Before 1970, when Hafaz al-Assad took power, the Sunni majority casually persecuted the Shi'ite minority. Forty years is not too long for the group memory to function on either side. Hezbollah was created during the Lebanese civil war by agents of Iran's Revolutionary Guard to counter the predominance of Christian militias funded and supported by Israel. People squawk about Persian support for Hamas, but it's a drop in the bucket compared to what they give to Hezbollah, on the order of ten to one or more. The Revolutionary Guard selected the Twelver Shia portion of the Lebanese population precisely because they were Twelver Shia. Proportionally, the Lebanon has the largest Sevener Shia minority in the Muslim world--the Revolutionary Guard didn't care if they lived or died. There are also Sunni Muslims, Ismaelis and Druze in the Lebanon, about whom the Revolutionary Guard also did not give a rat's ass. They were only ever interested in supporting their co-religionists, defined on a very narrow sectarian basis.

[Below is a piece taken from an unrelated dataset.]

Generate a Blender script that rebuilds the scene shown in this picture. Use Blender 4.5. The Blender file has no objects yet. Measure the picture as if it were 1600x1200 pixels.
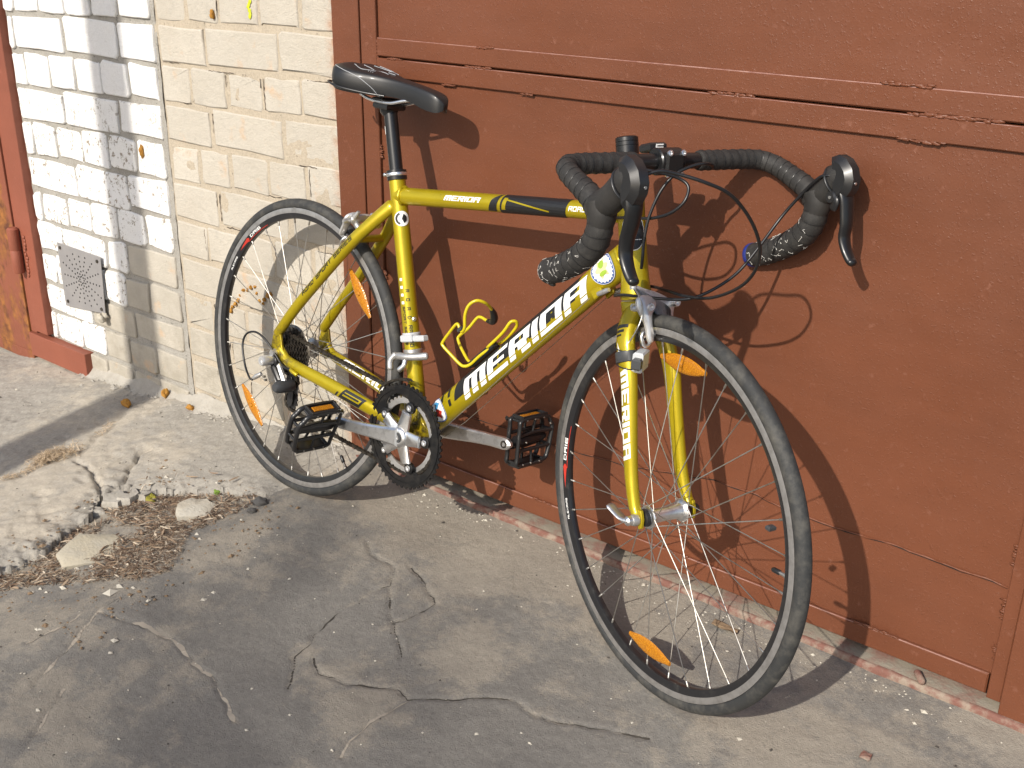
import bpy, bmesh, math, random
import numpy as np
from mathutils import Matrix, Vector
random.seed(7); rng = np.random.RandomState(11)
scene = bpy.context.scene
col = scene.collection
R = math.radians

# ------------------------------------------------------------------ camera
cam_d = bpy.data.cameras.new("camera"); cam = bpy.data.objects.new("camera", cam_d); col.objects.link(cam)
cam.matrix_world = Matrix(((0.76584856, -0.24989269, 0.59247331, 1.8652),
                           (0.64301800, 0.29483128, -0.70682556, -1.7380),
                           (0.00195795, 0.92229234, 0.38648804, 1.2508),
                           (0, 0, 0, 1)))
cam_d.sensor_width = 36; cam_d.lens = 1774.97 / 1600 * 36
cam_d.shift_x = 42.31 / 1600; cam_d.shift_y = 12.57 / 1600
cam_d.clip_start = 0.05; cam_d.clip_end = 600
scene.camera = cam
# ------------------------------------------------------------------ world and sun
SUN_TRAVEL = Vector((-0.0898, 1.0, -0.6997)).normalized()
to_sun = -SUN_TRAVEL
elev = math.asin(to_sun.z)
world = bpy.data.worlds.new("World"); scene.world = world; world.use_nodes = True
wn = world.node_tree.nodes; wl_ = world.node_tree.links
bg = wn["Background"]; sky = wn.new("ShaderNodeTexSky"); sky.sky_type = 'NISHITA'; sky.sun_disc = False
sky.sun_elevation = elev; sky.sun_rotation = math.atan2(to_sun.x, to_sun.y)
sky.dust_density = 2.0; sky.air_density = 1.0
wl_.new(sky.outputs[0], bg.inputs[0]); bg.inputs[1].default_value = 0.132
sun_d = bpy.data.lights.new("sun", 'SUN'); sun_d.energy = 4.1; sun_d.angle = R(0.55); sun_d.color = (1.0, 0.94, 0.85)
sun = bpy.data.objects.new("sun", sun_d); col.objects.link(sun)
sun.rotation_euler = SUN_TRAVEL.to_track_quat('-Z', 'Y').to_euler()
sun.location = (2, -6, 6)
vs = scene.view_settings
vs.view_transform = 'Standard'; vs.look = 'None'; vs.exposure = 0.28; vs.gamma = 1.0; vs.use_curve_mapping = False
scene.render.resolution_x = 1024; scene.render.resolution_y = 768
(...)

The obsessive hatred of Israel in Iran dates back to the days after the coup against Mossadegh in 1953, instigated by MI6 (or whatever the Brits were calling it then) and organized and carried out by Central Intelligence. After the successful installation of a western-dominated government under the Shah (and that goes back to the early 1940s when the Allies wanted a supply pipe-line to the USSR), Israeli Mossad agents set-up, trained and supported SAVAK, the Shah's not terribly secret police and organ of state terror. Central Intelligence became disenchanted with their over-the-top activities and withdrew support, so Mossad stepped in to provide support and to even carry out operations. Mossad agents kidnapped people and tortured and murdered them. Small wonder the Persians obsessively hate Israel.
There is no such thing as a simple explanation for the factionalism and fighting in the middle east.